Amobe Mévégué : Nous avons décidé d’être très pragmatiques et le pragmatisme pour nous est avant tout économique. Moi je ne suis pas dans le philanthropisme. Je trouve inadmissible qu’on continue à avoir un continent qui mendie alors qu’il alimente les économies d’autres continents. Nous avons donc décidé, autour de micro-projets, de mettre en place des opérations concrètes qui permettront de commercer à dégager des fonds et de les redistribuer.
Afrik : Y a-t-il un implication réelle des Africains dans les projets que vous allez mettre en place ?

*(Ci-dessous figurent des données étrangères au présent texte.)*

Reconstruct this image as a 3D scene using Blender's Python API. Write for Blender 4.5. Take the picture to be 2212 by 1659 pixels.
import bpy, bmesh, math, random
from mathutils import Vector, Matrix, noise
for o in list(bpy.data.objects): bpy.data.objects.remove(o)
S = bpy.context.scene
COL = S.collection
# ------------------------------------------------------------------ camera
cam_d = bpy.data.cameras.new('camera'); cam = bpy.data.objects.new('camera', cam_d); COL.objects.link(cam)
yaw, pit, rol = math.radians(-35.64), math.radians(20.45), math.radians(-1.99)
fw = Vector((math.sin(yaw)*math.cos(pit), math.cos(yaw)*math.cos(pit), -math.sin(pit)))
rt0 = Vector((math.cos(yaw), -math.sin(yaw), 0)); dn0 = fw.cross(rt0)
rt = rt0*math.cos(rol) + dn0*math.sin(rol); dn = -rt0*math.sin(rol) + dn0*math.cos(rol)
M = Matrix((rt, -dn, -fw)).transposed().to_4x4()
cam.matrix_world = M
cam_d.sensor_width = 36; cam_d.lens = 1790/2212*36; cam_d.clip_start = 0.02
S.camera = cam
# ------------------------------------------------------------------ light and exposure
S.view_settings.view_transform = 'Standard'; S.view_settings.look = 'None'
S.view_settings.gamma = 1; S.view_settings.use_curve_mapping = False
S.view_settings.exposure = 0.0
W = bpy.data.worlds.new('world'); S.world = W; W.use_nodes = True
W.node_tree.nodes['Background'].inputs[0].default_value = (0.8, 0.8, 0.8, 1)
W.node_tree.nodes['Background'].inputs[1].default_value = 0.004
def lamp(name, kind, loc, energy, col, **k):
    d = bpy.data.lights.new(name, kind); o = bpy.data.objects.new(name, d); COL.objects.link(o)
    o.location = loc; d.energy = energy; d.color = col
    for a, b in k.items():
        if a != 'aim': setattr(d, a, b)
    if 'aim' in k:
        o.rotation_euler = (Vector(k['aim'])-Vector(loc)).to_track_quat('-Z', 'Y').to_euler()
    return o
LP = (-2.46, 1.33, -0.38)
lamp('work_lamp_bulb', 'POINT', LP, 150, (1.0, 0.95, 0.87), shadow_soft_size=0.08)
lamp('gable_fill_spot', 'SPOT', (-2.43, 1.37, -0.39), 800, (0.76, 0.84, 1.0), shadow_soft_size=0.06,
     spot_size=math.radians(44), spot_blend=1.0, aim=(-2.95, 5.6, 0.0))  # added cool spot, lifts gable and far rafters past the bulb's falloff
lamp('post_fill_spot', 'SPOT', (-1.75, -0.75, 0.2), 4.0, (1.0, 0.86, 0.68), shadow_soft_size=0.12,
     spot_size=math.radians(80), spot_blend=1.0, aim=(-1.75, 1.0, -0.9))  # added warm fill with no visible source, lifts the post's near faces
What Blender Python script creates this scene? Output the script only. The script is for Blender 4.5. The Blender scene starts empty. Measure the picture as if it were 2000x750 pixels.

Amobe Mévégué : La famille Jah à Ouidah, au Bénin, une famille rasta qui a réussi le retour en Afrique et qui regroupe autour d’elle des enfants venus de toutes les contrées d’Afrique pour leur donner un cadre d’épanouissement intellectuel, pédagogique et socio-sanitaire. Nous avons, autour de ce projet de retour en Afrique, constitué une initiative citoyenne réunissant plusieurs corps de métier, notamment de jeunes architectes africains qui pétrissent un projet de construction de sites d’habitation en Afrique tenant compte des matériaux locaux, de l’architecture, la dimension environnementale … Ce sont là des choses très concrètes où il y a une lisibilité à dimension humaine, puisque nous parlons de micro-projets, et qui sont effectifs sur le terrain. En dehors de Ouidah, nous avons un projet avec le Burkina qui, autour des Nuits atypiques de Koudougou, un festival qui s’est greffé sur les Nuits atypiques de Langon en France, génère une action socio-sanitaire et pédagogique au bénéfice de près 400 enfants. Ce sont des initiatives faites par des citoyens lambda qui n’ont aucune institution propre et qui sont soutenus par le réseau que nous avons mis en place. C’est le cas au Sénégal avec le cinéma de l’Empire. Il y a également plusieurs initiatives au Cameroun, au Bénin et ailleurs.